Ailm is the Irish name of the twentieth letter of the Ogham alphabet. The “Tree Alphabet” glossators identify it with the pine. The original meaning of the name is unknown. The Bríatharogam kennings all refer to the sound and not to the name, either as the sound of a “groan”, or to the Irish vocative particle, á. Thurneysen maintained that Ailm, Beithe was influenced by Alpha, Beta, but while beithe is an actual Irish word, ailm would have to be considered the only loaned letter name. The word is attested once outside a context of the Ogham alphabet, in the poem “King Henry and the Hermit”,
caine ailmi ardom-peitet
which translates to
Beautiful are the pines which make music for me
Here the poet is most likely directly influenced by the “Tree Alphabet” manuscript tradition.

Some other place Elm (Ailim) in this position. Both the Silver Fir and the Elm trees are one of the tallest trees native to Europe and sometimes exceeds 50 metres in height and can live to over 100 years. They stand like a sentinel at the beginning of the vowels.

Scots pine has a long and rich history in mythology. However this mythology is more situated around the mediterranean. Such as the ancient Egyptians and the god Osiris, the Greek goddess Pitthea, and also with the Dionysus/Bacchus mythology and the Romans with Cybele and Attis. As an evergreen tree the pine would also have symbolised immortality.
Closer to home, Druids used to light large bonfires of Scots pine at the winter solstice to celebrate the passing of the seasons and to draw back the sun. Glades of Scots pines were also decorated with lights and shiny objects, the tree covered in stars being a representation of the Divine Light. It is easy to see how these rituals have given rise to the latter day Yule log and Christmas tree customs.
A persistent theme in the folklore of Scots pine is their use as markers in the landscape. In the Highlands there is a recurrent theme that they were used to mark burial places of warriors, heroes and chieftains. In areas further south where the sight of Scots pine may have been more unusual and their use would have stood out more, they can be seen to mark ancient cairns, trackways and crossroads. In England they were commonly used to mark not only the drove roads themselves, but also the perimeters of meadows on which passing drovers and their herds could spend the night.
In Greek mythology, the hero Orpheus is connected the first elm grove. In Celtic mythology, too, elm trees were associated with the Underworld. They had a special affinity with elves who were said to guard the burial mounds, their dead and the associated passage into the Underworld.
Elm trees in Britain can grow to become some of the tallest and largest native trees.Their stature made them imposing landmarks and boundary markers, and travelling preachers and judges would often pronounce from beneath them.
Both the yew’s and the elm’s mythology are bound up with death and the transition into the Underworld, and that both woods were used to such deadly effect in mediaeval warfare.
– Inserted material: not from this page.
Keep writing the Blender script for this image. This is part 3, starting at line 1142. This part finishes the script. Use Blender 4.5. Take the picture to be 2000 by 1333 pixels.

Both trees have a connection to the underworld and the Fae. Both trees seem to be boundaries. When this symbol appears, it means it’s time to start looking at the big picture — see the trees, but also acknowledge the forest. Be aware that your perception includes long-term goals and ideas, and prepare for what may be coming along the path.



Pines are evergreen, coniferous resinous trees (or rarely shrubs) growing 3–80 m tall, with the majority of species reaching 15–45 m tall.
Pines are long-lived, typically reaching ages of 100–1,000 years, some even more.

Elms are deciduous and semi-deciduous trees comprising the genus Ulmus in the plant family Ulmaceae. The genus first appeared in the Miocene geological period about 20 million years ago, originating in what is now central Asia. These trees flourished and spread over most of the Northern Hemisphere, inhabiting the temperate and tropical-montane regions of North America and Eurasia.

Elms are components of many kinds of natural forests. Some individual elms reached great size and age.